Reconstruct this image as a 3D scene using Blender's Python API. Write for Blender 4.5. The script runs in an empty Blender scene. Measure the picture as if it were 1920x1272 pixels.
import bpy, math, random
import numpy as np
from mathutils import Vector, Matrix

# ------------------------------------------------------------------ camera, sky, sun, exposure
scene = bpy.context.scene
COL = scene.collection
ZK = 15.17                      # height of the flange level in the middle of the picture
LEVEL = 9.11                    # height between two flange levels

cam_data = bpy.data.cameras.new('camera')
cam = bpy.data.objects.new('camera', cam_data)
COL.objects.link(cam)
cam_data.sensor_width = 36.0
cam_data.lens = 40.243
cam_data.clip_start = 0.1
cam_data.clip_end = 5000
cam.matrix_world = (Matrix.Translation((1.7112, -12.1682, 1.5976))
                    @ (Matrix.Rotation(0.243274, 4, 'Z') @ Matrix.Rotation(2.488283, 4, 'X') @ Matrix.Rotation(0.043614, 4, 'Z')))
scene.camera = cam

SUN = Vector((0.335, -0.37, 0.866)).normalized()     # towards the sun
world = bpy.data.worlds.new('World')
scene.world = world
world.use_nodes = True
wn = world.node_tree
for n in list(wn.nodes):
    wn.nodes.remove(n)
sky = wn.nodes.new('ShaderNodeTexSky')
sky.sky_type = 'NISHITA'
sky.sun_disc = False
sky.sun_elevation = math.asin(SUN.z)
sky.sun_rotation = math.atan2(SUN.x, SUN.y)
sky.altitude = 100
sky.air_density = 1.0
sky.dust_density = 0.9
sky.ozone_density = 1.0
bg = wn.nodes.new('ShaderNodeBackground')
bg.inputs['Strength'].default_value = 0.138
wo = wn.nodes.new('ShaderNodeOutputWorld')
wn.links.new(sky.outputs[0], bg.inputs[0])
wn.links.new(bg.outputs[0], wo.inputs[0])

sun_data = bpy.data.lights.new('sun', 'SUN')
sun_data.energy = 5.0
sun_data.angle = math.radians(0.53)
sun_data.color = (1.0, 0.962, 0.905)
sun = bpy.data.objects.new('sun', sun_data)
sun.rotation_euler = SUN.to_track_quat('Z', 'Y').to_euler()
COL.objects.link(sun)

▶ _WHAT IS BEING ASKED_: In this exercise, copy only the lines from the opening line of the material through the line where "scene.camera = cam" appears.

▶ _CORRECT ANSWER_:
Reconstruct this image as a 3D scene using Blender's Python API. Write for Blender 4.5. The script runs in an empty Blender scene. Measure the picture as if it were 1920x1272 pixels.
import bpy, math, random
import numpy as np
from mathutils import Vector, Matrix

# ------------------------------------------------------------------ camera, sky, sun, exposure
scene = bpy.context.scene
COL = scene.collection
ZK = 15.17                      # height of the flange level in the middle of the picture
LEVEL = 9.11                    # height between two flange levels

cam_data = bpy.data.cameras.new('camera')
cam = bpy.data.objects.new('camera', cam_data)
COL.objects.link(cam)
cam_data.sensor_width = 36.0
cam_data.lens = 40.243
cam_data.clip_start = 0.1
cam_data.clip_end = 5000
cam.matrix_world = (Matrix.Translation((1.7112, -12.1682, 1.5976))
                    @ (Matrix.Rotation(0.243274, 4, 'Z') @ Matrix.Rotation(2.488283, 4, 'X') @ Matrix.Rotation(0.043614, 4, 'Z')))
scene.camera = cam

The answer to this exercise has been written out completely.